--- START SUPPLIED INFORMATION ---

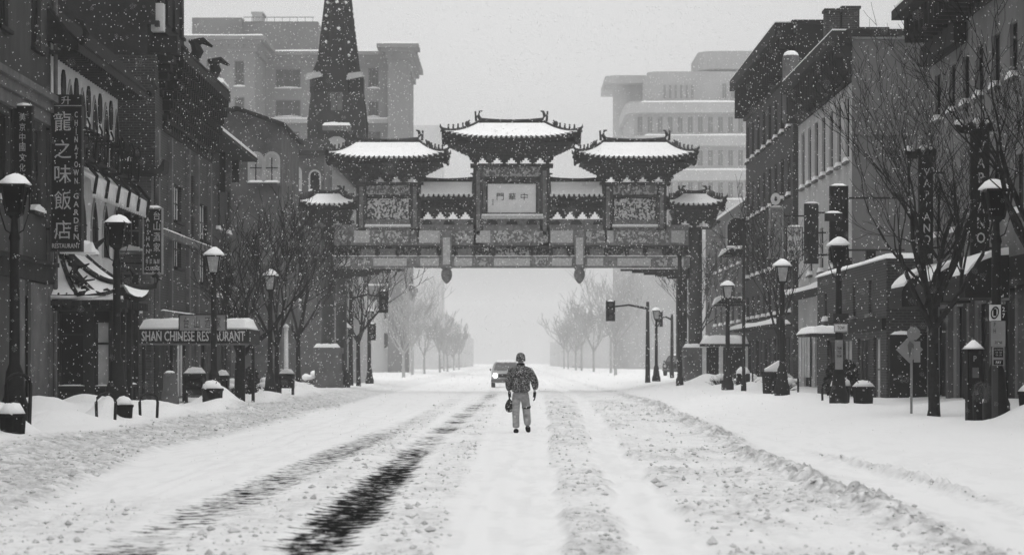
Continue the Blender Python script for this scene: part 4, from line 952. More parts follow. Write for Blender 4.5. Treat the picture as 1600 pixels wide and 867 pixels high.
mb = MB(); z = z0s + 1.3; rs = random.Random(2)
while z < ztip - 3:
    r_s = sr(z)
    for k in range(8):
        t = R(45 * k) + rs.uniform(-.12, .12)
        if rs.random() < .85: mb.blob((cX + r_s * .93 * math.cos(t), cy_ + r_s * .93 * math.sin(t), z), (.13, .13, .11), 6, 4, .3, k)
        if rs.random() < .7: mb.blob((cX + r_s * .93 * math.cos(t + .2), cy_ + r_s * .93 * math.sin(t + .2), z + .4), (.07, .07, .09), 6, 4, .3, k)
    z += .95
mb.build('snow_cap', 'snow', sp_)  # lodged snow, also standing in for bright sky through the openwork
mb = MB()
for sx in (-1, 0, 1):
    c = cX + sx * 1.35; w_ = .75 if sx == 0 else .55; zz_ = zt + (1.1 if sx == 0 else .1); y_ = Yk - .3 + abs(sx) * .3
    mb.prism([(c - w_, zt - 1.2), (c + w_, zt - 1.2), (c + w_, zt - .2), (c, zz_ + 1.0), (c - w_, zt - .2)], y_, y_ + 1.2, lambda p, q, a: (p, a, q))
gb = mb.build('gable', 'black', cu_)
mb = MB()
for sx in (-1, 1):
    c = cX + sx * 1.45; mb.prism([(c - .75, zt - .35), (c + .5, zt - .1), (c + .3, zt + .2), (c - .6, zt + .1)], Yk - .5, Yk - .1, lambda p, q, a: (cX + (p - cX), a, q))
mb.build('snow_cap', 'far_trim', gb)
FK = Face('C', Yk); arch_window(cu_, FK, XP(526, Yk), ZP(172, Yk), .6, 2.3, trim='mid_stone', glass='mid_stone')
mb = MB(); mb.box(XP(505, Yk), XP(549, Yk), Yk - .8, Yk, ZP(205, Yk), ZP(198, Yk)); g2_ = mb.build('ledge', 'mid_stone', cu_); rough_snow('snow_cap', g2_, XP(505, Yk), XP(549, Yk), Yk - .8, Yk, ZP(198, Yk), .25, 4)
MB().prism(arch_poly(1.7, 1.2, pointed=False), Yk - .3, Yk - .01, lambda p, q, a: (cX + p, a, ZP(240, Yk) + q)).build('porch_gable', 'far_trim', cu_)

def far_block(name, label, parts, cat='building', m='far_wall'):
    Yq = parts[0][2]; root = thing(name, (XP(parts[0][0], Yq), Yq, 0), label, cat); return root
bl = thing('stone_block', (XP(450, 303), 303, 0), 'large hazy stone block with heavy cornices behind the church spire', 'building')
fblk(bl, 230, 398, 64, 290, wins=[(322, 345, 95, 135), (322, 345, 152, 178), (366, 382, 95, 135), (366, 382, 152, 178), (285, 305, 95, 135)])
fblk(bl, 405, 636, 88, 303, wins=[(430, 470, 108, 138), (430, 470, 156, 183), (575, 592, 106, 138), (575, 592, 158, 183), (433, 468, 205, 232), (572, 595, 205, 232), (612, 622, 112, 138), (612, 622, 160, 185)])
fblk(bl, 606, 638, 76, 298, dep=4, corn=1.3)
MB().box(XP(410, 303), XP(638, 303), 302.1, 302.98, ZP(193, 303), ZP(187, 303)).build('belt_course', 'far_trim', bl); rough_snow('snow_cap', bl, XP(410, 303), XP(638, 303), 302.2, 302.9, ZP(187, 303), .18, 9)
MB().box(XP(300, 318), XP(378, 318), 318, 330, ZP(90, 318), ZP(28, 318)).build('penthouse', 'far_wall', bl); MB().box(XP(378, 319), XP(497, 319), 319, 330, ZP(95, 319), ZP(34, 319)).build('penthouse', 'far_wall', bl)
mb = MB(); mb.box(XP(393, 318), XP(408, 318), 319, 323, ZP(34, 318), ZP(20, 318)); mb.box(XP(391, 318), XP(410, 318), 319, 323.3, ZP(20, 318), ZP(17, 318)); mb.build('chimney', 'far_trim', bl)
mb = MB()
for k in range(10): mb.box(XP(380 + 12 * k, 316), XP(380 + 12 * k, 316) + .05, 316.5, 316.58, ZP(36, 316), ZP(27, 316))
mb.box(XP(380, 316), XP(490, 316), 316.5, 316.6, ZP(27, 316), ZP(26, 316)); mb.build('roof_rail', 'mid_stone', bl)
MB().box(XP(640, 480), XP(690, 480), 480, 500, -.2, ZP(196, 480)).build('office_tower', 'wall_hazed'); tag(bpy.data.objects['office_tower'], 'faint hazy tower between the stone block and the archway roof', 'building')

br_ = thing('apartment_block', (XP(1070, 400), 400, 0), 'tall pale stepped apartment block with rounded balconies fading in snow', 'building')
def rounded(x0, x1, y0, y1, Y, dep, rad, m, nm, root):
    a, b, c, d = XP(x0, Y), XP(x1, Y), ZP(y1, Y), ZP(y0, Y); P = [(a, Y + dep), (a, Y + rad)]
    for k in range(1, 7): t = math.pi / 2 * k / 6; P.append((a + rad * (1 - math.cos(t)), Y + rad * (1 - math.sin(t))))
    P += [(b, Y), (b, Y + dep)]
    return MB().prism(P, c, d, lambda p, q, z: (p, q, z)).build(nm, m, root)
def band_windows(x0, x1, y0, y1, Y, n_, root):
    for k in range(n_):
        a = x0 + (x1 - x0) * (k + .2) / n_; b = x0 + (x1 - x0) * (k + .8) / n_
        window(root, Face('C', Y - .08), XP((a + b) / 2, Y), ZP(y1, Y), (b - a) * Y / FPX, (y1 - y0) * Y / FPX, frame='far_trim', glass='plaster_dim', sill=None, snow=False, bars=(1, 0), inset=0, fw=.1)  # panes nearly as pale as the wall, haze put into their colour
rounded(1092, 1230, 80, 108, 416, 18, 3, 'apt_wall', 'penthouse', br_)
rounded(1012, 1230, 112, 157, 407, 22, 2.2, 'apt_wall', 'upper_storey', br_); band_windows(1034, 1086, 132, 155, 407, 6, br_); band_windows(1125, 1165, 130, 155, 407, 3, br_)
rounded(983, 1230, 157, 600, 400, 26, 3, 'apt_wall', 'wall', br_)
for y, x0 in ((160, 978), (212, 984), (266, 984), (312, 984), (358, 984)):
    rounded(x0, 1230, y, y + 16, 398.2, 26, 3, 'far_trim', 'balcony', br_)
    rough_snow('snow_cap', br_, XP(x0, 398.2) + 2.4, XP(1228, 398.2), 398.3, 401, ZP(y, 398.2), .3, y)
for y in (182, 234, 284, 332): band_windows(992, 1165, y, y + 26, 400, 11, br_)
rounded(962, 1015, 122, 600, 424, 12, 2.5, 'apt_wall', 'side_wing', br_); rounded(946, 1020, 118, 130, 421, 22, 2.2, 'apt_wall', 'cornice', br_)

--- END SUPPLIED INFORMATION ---

EXERCISE -> Extract every line containing the string "building" from the material.

EXERCISE ANSWER ->
def far_block(name, label, parts, cat='building', m='far_wall'):
bl = thing('stone_block', (XP(450, 303), 303, 0), 'large hazy stone block with heavy cornices behind the church spire', 'building')
MB().box(XP(640, 480), XP(690, 480), 480, 500, -.2, ZP(196, 480)).build('office_tower', 'wall_hazed'); tag(bpy.data.objects['office_tower'], 'faint hazy tower between the stone block and the archway roof', 'building')
br_ = thing('apartment_block', (XP(1070, 400), 400, 0), 'tall pale stepped apartment block with rounded balconies fading in snow', 'building')